STORED DATA:
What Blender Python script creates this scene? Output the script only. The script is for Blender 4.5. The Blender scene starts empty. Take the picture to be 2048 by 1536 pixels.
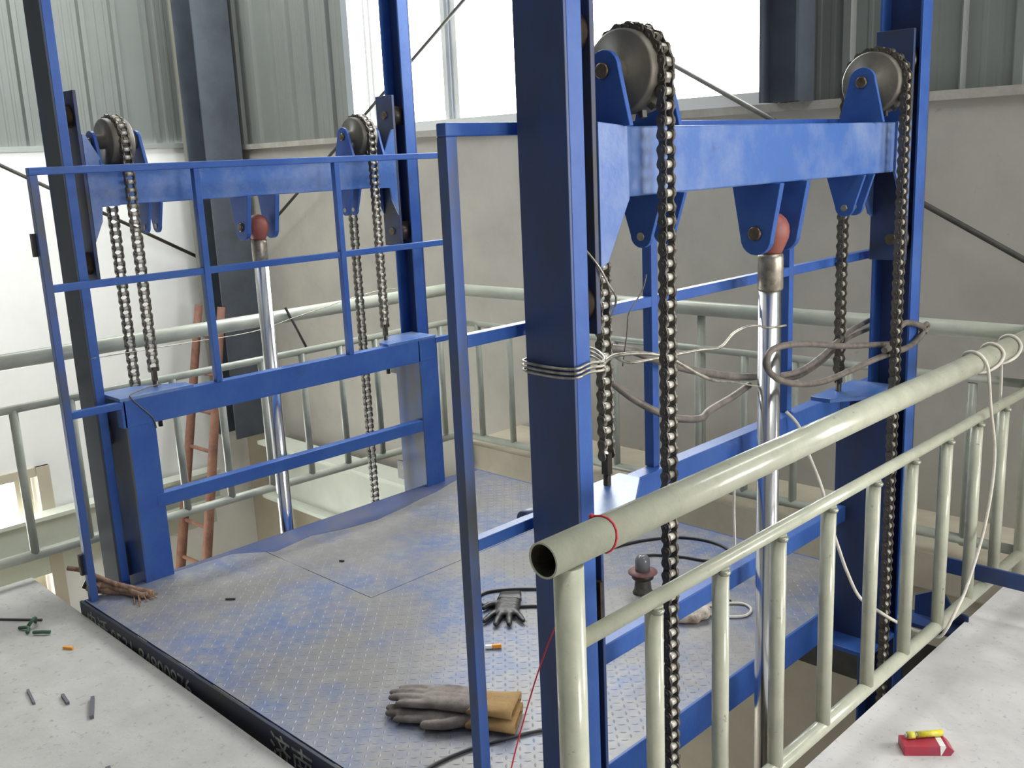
import bpy, bmesh, math, random
from mathutils import Vector, Matrix
random.seed(7)
R = math.radians
scene = bpy.context.scene
C = scene.collection

# ------------------------------------------------------------------ camera, world, light, exposure
F_PX = 2001.7
YAW, PIT, ROL = R(44.892), R(12.721), R(-2.575)
fwd = Vector((-math.sin(YAW)*math.cos(PIT), math.cos(YAW)*math.cos(PIT), -math.sin(PIT)))
rgt = fwd.cross(Vector((0, 0, 1))).normalized()
upv = rgt.cross(fwd)
r2 = math.cos(ROL)*rgt + math.sin(ROL)*upv
u2 = -math.sin(ROL)*rgt + math.cos(ROL)*upv
cam_d = bpy.data.cameras.new('camera')
cam = bpy.data.objects.new('camera', cam_d)
C.objects.link(cam)
cam_d.sensor_fit = 'HORIZONTAL'; cam_d.sensor_width = 36.0
cam_d.lens = 36.0*F_PX/2048.0
cam_d.clip_start = 0.02; cam_d.clip_end = 200
m = Matrix((r2, u2, -fwd)).transposed().to_4x4()
m.translation = Vector((0, 0, 1.7))
cam.matrix_world = m
scene.camera = cam

world = bpy.data.worlds.new('overcast_sky'); scene.world = world
world.use_nodes = True
wn = world.node_tree
wn.nodes['Background'].inputs[0].default_value = (1.0, 0.985, 0.975, 1)
wn.nodes['Background'].inputs[1].default_value = 12.0

def portal(name, loc, rot, sx, sy):
    l = bpy.data.lights.new(name, 'AREA'); l.shape = 'RECTANGLE'; l.size = sx; l.size_y = sy
    l.cycles.is_portal = True
    o = bpy.data.objects.new(name, l); C.objects.link(o)
    o.location = loc; o.rotation_euler = rot
    return o
# area light -Z axis points the way it shines
portal('daylight_right_windows', (12.05, 2.5, 2.45), (0, R(90), 0), 4.3, 4.0)
portal('daylight_rear_opening', (1.85, 4.62, 1.8), (R(-90), 0, 0), 1.7, 2.2)
portal('daylight_back_window', (-4.25, 4.62, 3.0), (R(-90), 0, 0), 3.3, 2.2)
portal('daylight_added_skylight', (-6.6, 2.6, 5.22), (0, 0, 0), 1.5, 3.2)  # added skylight, out of view, to brighten the left wall and upward faces
portal('daylight_added_skylight', (0.9, 2.6, 5.22), (0, 0, 0), 0.8, 3.2)  # added skylight, out of view, to brighten the right floor
portal('daylight_left_window', (-8.02, 1.2, -1.45), (0, R(-90), 0), 1.96, 3.1)

vs = scene.view_settings
vs.view_transform = 'Standard'; vs.look = 'None'; vs.gamma = 1.0; vs.use_curve_mapping = False
vs.exposure = 0.66

# ------------------------------------------------------------------ materials
def mat(name, col, rough=0.5, metal=0.0, var=None, vscale=6.0, vlo=0.4, vhi=0.65, var2=None, v2scale=25.0, v2lo=0.55, v2hi=0.7,
        bump=0.0, bscale=80.0, stretch=(1, 1, 1), spec=0.5, trans=0.0, ior=1.45, coat=0.0):
    m = bpy.data.materials.new(name); m.use_nodes = True
    nt = m.node_tree; N = nt.nodes; L = nt.links
    b = N['Principled BSDF']
    b.inputs['Roughness'].default_value = rough; b.inputs['Metallic'].default_value = metal
    b.inputs['Specular IOR Level'].default_value = spec
    b.inputs['Transmission Weight'].default_value = trans; b.inputs['IOR'].default_value = ior
    b.inputs['Coat Weight'].default_value = coat
    b.inputs['Base Color'].default_value = (*col, 1)
    if var or bump:
        tc = N.new('ShaderNodeTexCoord'); mp = N.new('ShaderNodeMapping')
        mp.inputs['Scale'].default_value = stretch
        L.new(tc.outputs['Object'], mp.inputs['Vector'])
    src = None
    def layer(base, c2, sc, lo, hi, det):
        nz = N.new('ShaderNodeTexNoise'); nz.inputs['Scale'].default_value = sc; nz.inputs['Detail'].default_value = det
        nz.inputs['Roughness'].default_value = 0.65
        L.new(mp.outputs['Vector'], nz.inputs['Vector'])
        rp = N.new('ShaderNodeMapRange'); rp.inputs[1].default_value = lo; rp.inputs[2].default_value = hi
        L.new(nz.outputs[0], rp.inputs[0])
        mx = N.new('ShaderNodeMix'); mx.data_type = 'RGBA'
        L.new(rp.outputs[0], mx.inputs[0])
        if base is None: mx.inputs[6].default_value = (*col, 1)
        else: L.new(base, mx.inputs[6])
        mx.inputs[7].default_value = (*c2, 1)
        return mx.outputs[2]
    if var: src = layer(None, var, vscale, vlo, vhi, 6)
    if var2: src = layer(src, var2, v2scale, v2lo, v2hi, 8)
    if src: L.new(src, b.inputs['Base Color'])
    if bump:
        nz = N.new('ShaderNodeTexNoise'); nz.inputs['Scale'].default_value = bscale; nz.inputs['Detail'].default_value = 6
        L.new(mp.outputs['Vector'], nz.inputs['Vector'])
        bp = N.new('ShaderNodeBump'); bp.inputs['Strength'].default_value = bump; bp.inputs['Distance'].default_value = 0.004
        L.new(nz.outputs[0], bp.inputs['Height']); L.new(bp.outputs[0], b.inputs['Normal'])
    return m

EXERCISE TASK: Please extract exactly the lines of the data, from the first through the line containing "C = scene.collection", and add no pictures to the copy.

EXERCISE OUTPUT:
What Blender Python script creates this scene? Output the script only. The script is for Blender 4.5. The Blender scene starts empty. Take the picture to be 2048 by 1536 pixels.
import bpy, bmesh, math, random
from mathutils import Vector, Matrix
random.seed(7)
R = math.radians
scene = bpy.context.scene
C = scene.collection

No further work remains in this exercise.